According to him, “Our objective is that within two years of implementing NEDEP, the programme will generate 3.5 million jobs and an estimated five million direct and indirect jobs”.
Veteran Nigerian Journalist and Columnist, Jerry Uwah had this to say about Aganga’s latest voodoo projection: “Olusegun Aganga is something of a day dreamer. The minister of trade and investment is bent on creating 3.5 million jobs in the next two years. Few of his colleagues believe him. The task is simply impossible in an economy with infrastructure in advanced stage of decay. But Aganga is pursuing the scheme with the conviction of a rocket scientist.”

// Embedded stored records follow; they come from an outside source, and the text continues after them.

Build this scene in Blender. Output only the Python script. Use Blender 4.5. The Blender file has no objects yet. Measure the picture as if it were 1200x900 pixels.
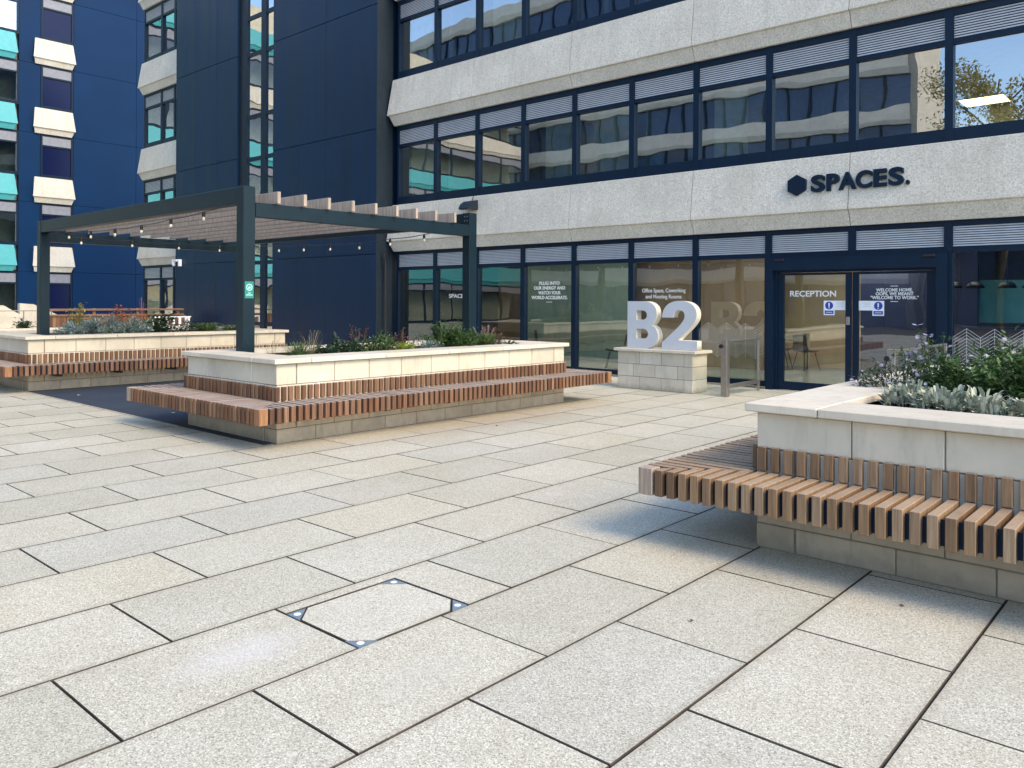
import bpy, bmesh, math, random
from mathutils import Vector, Matrix
random.seed(7)
R = math.radians
scene = bpy.context.scene
C = scene.collection

# ------------------------------------------------------------------ helpers
class MB:
    """collects polygons that become one mesh"""
    def __init__(s): s.v = []; s.f = []; s.mi = []; s.cur = 0
    def face(s, pts):
        b = len(s.v); s.v += [tuple(p) for p in pts]; s.f.append(tuple(range(b, b+len(pts)))); s.mi.append(s.cur)
    def poly(s, vs, fs):
        b = len(s.v); s.v += [tuple(p) for p in vs]
        for f in fs: s.f.append(tuple(b+i for i in f)); s.mi.append(s.cur)
    def box(s, x0, y0, z0, x1, y1, z1):
        vs = [(x0,y0,z0),(x1,y0,z0),(x1,y1,z0),(x0,y1,z0),(x0,y0,z1),(x1,y0,z1),(x1,y1,z1),(x0,y1,z1)]
        s.poly(vs, [(0,3,2,1),(4,5,6,7),(0,1,5,4),(1,2,6,5),(2,3,7,6),(3,0,4,7)])
    def cbox(s, x0, y0, z0, x1, y1, z1, c=0.003):
        """box with chamfered edges"""
        if x0 > x1: x0, x1 = x1, x0
        if y0 > y1: y0, y1 = y1, y0
        c = min(c, (x1-x0)*.3, (y1-y0)*.3, (z1-z0)*.3)
        s.prism([(x0,y0),(x1,y0),(x1,y1),(x0,y1)], z0, z1, c)
    def prism(s, pts, z0, z1, c=0.0):
        """vertical prism over a convex/any ccw outline; top+bottom edges and corners chamfered by c"""
        n = len(pts)
        if c > 0:
            out = []
            for i in range(n):
                p = Vector(pts[i]); a = Vector(pts[i-1]); b = Vector(pts[(i+1) % n])
                out.append(p + (a-p).normalized()*c); out.append(p + (b-p).normalized()*c)
            ctr = sum((Vector(p) for p in pts), Vector((0,0)))/n
            ins = []
            m = len(out)
            for i in range(m):
                p = out[i]; a = out[i-1]; b = out[(i+1) % m]
                t = (b-a).normalized(); nrm = Vector((-t.y, t.x))
                ins.append(p + nrm*c)
            rings = [(ins, z0), (out, z0+c), (out, z1-c), (ins, z1)]
        else:
            out = [Vector(p) for p in pts]; m = n
            rings = [(out, z0), (out, z1)]
        vs = [(p.x, p.y, z) for r, z in rings for p in r]
        fs = [tuple(reversed(range(m)))]
        k = len(rings)
        for r in range(k-1):
            for i in range(m):
                j = (i+1) % m
                fs.append((r*m+i, r*m+j, (r+1)*m+j, (r+1)*m+i))
        fs.append(tuple((k-1)*m+i for i in range(m)))
        s.poly(vs, fs)
    def extr(s, prof, axis, a, b):
        """extrude a closed 2d profile along axis 'x' (prof=(y,z)), 'y' (prof=(x,z)) from a to b"""
        n = len(prof)
        def P(t, q): return (t, q[0], q[1]) if axis == 'x' else (q[0], t, q[1])
        vs = [P(a, q) for q in prof] + [P(b, q) for q in prof]
        fs = [tuple(range(n)), tuple(n+i for i in reversed(range(n)))]
        for i in range(n):
            j = (i+1) % n; fs.append((i, n+i, n+j, j))
        s.poly(vs, fs)
    def tube(s, pts, r, n=8, r1=None, cap=True):
        pts = [Vector(p) for p in pts]; k = len(pts); vs = []; fs = []
        up = Vector((0,0,1))
        for i, p in enumerate(pts):
            d = (pts[min(i+1,k-1)] - pts[max(i-1,0)]).normalized()
            a = d.cross(up)
            if a.length < 1e-3: a = d.cross(Vector((1,0,0)))
            a.normalize(); b = d.cross(a)
            rr = r if r1 is None else r + (r1-r)*i/(k-1)
            for j in range(n):
                t = 2*math.pi*j/n; vs.append(p + a*math.cos(t)*rr + b*math.sin(t)*rr)
        for i in range(k-1):
            for j in range(n):
                j2 = (j+1) % n; fs.append((i*n+j, i*n+j2, (i+1)*n+j2, (i+1)*n+j))
        if cap: fs.append(tuple(range(n))); fs.append(tuple((k-1)*n+j for j in reversed(range(n))))
        s.poly(vs, fs)
    def lathe(s, c, prof, n=16):
        vs = []; fs = []
        for r, z in prof:
            for j in range(n):
                t = 2*math.pi*j/n; vs.append((c[0]+r*math.cos(t), c[1]+r*math.sin(t), c[2]+z))
        for i in range(len(prof)-1):
            for j in range(n):
                j2 = (j+1) % n; fs.append((i*n+j, i*n+j2, (i+1)*n+j2, (i+1)*n+j))
        s.poly(vs, fs)

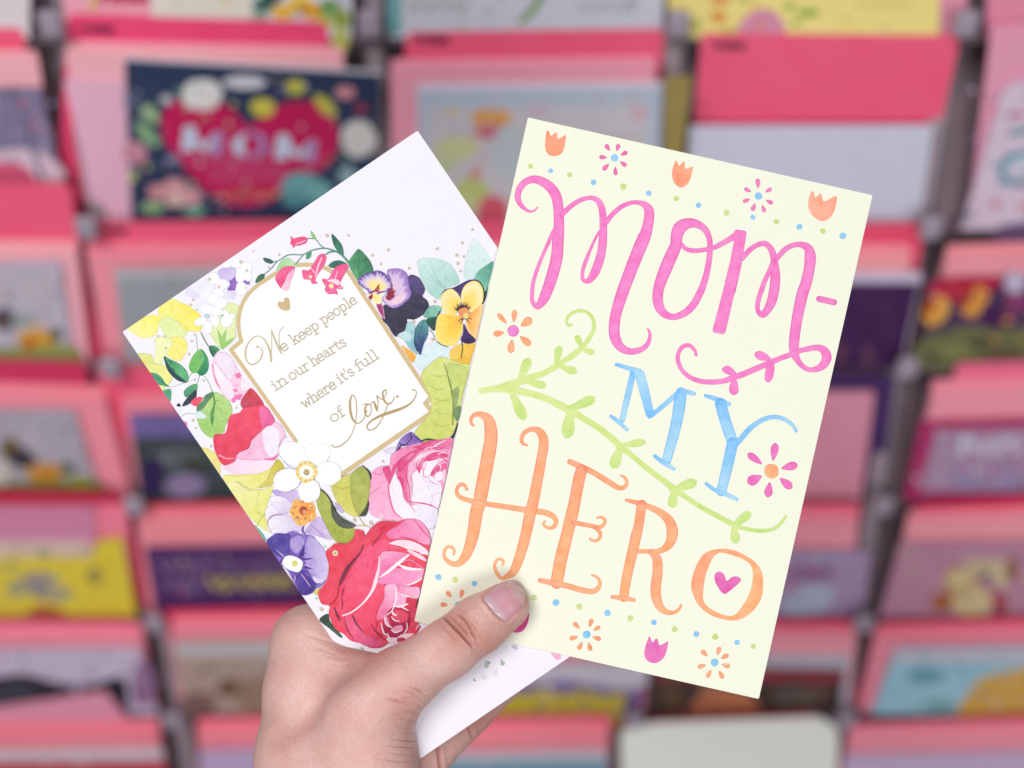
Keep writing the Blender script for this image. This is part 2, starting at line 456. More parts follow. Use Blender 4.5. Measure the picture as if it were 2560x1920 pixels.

Writing on the same subject, another veteran Journalist Dele Sobowale wrote thus in Vanguard newspaper: “Right away, he has created problems of arithmetic. First, ‘within the next two years’ should mean by March 2015. Is that what the Minister is promising? Next, “generate 3.5 million jobs and an estimated five million direct and indirect jobs” would imply that we should actually expect 8.5 million jobs by 2015. Is that what the Minister is saying? The obfuscation was probably deliberate and it is not the minister’s business if the people clapping don’t know that 8.5 million is 250 per cent of 3.5 million. Furthermore, 146,000 jobs per month will be expected to be created if 3.5 million is the target; 354,000 jobs per month if 8.5 million jobs are to be expected’’
Perhaps only the principle of agangaconomics would be in a position to shed more light on this, as efforts to get the Minister or close aides to respond to these allegations have so far proven abortive.